After the Anti Defamation League’s opposition to the construction of the Park 51 community center complex (usually, if inaccurately, refered to as the “ground zero mosque”), I cannot imagine ever again using an address sticker with my name on it that associates the ADL with “Diversity,” “Tolerance” or “Acceptance.”   I also  have no desire to see my name associated with that of the ADL, even on an envelope paying my electric bill that no one will bother looking at.

Furthermore, I hereby request that I be expunged from your mailing lists and databases.  I also revoke the permission you may have thought you had to give or sell these names to any person or organization.

I note that, in the wake of the approval of the Park 51 project by the relevant authorities, you have backed off somewhat. And I appreciate the fact that you apparently will not be joining Rev. Pat Robertson in the perpetuation of this exercise in histrionic bigotry. Nonetheless, you went much too far in stirring up and fueling Jewish paranoia, lending your voice to the din of intolerance generated by the right wing media and exploited by right wing politicians.

Since you like to collect and retell anecdotes about holocaust survivors and their sensitivities, let me share one with you.  Some months ago I took my mother to a synagogoue in Delray Beach, FL, to say kaddish [the memorial prayer for the dead] for my father on the anniversary of his passing, in a congregation made up primarily of elderly Jews.

At one non-crucial point in the service, I needed to use the ladies’ room. Not surprisingly, I wasn’t the only one who had this idea, and I had to wait behind a couple of elderly women.  When I was first in the queue, I saw a trembling arthritic woman who had just washed her hands struggling to get  a paper towel out of the dispenser so she could dry them. I took  3 or 4 steps toward her and got her a towel.

At the very moment I did so, two stalls became available. The two women waiting behind me promptly swooped into them. I resumed waiting for the next vacancy.  Two more women entered and got behind me.

At this point, another woman came into the ladies’ room.  She immediately came over to me, rolled up the sleeve of her sweater, revealing the concentration camp number tattooed on her wrist, held it up to me, and whined, “I hate standing in lines.”

I stared at her,  shrugged, and then, ignoring her, went into the first available stall.

How could I be so lacking in “sensitivity”?  First,  three women waiting to use three toilets is a queue, not a “line” like one would have found at a concentration camp in Nazi Germany.   Second of all, had the woman  simply said, “This is really an emergency!” because she had a bladder control issue, most likely I would have graciously let her in ahead of me. Had I noticed that she had any difficulty standing or walking, I would voluntarily have yielded my place to her without her even asking.

But  her waving her wrist in my face had exactly the opposite reaction than what she had hoped for.  Instead of feeling sorry for her, I was disgusted.  How dare she cheapen and insult the holocaust by using the tattoo on  her arm in this way?

Mr.

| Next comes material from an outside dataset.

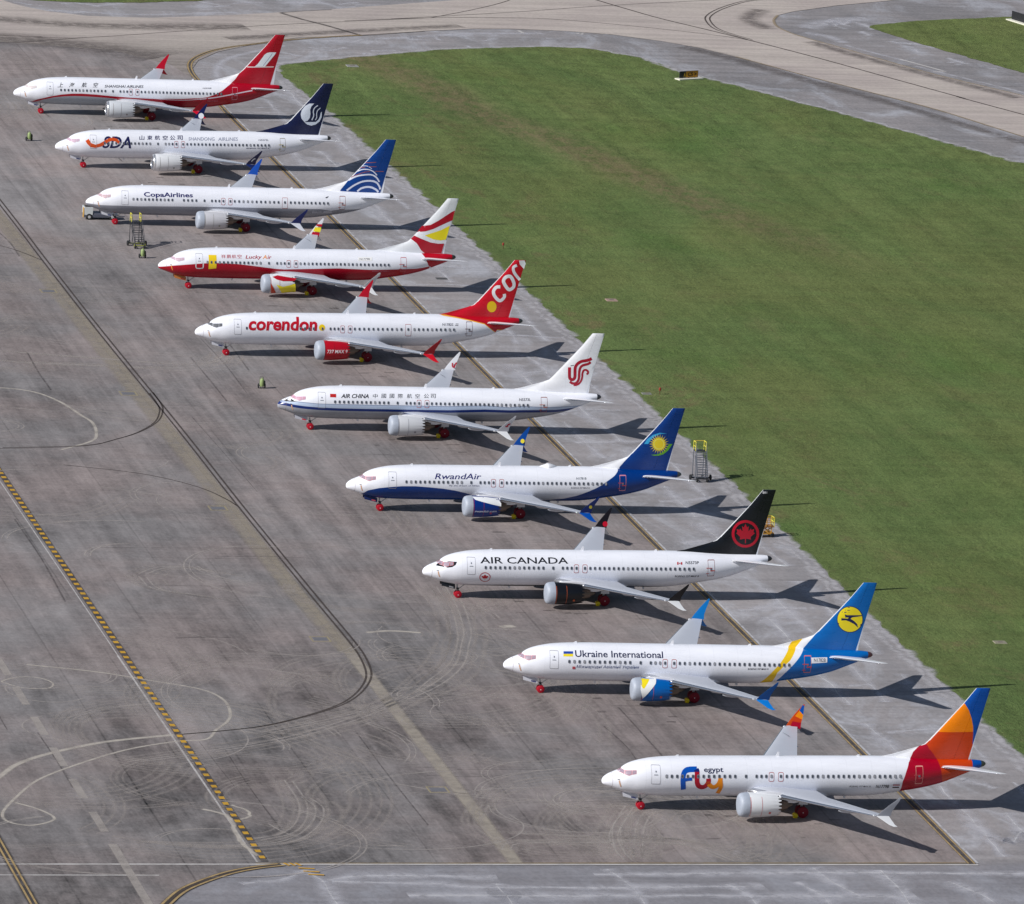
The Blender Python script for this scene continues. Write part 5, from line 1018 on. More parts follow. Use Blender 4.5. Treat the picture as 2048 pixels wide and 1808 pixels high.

Foxman, without pressing the analogy too far, I had a very similar response when  I read your argument against the Cordoba Institute’s plans to build a center in lower Manhattan.  Yes, you’re a holocaust survivor, and  you claim to be protecting the “sensitivities” of 9/11 survivors, whom you equate with holocaust survivors.

But in doing so you put yourself, and the  American Jewish community you claim to speak for, in a very similar position to the whining woman in the ladies’ room:  rolling up her sleeve,  as she most likely has been doing for the past sixty some-odd years, showing off the number on her arm, and using it manipulatively.

I’m really glad ADL lost this round to Mayor Bloomberg and the relevant New York city authorities.  I’m also grateful that rabbis like Marc Schneier, Irwin Kula, Joshua Stanton and numerous others spoke out in favor of Park 51′s being built.

And now you can take my ADL Diversity, Tolerance and Acceptance address labels and stick them wherever you like.

Sincerely,
Dr. Marsha B. Cohen

UPDATE: Fareed Zakaria, of CNN and Newsweek, has written to Foxman,   returning the Hubert Humphrey First Amendment Freedoms Prize he was awarded by the ADL in 2005.  “You are choosing to use your immense prestige to take a side that is utterly opposed to the animating purpose of your organization,” Zakaria wrote in the letter,  published in Newsweek. “Your own statements subsequently, asserting that we must honor the feelings of victims even if irrational or bigoted, made matters worse.”  Zakaria returned both  his plaque and a $10,000 honorarium.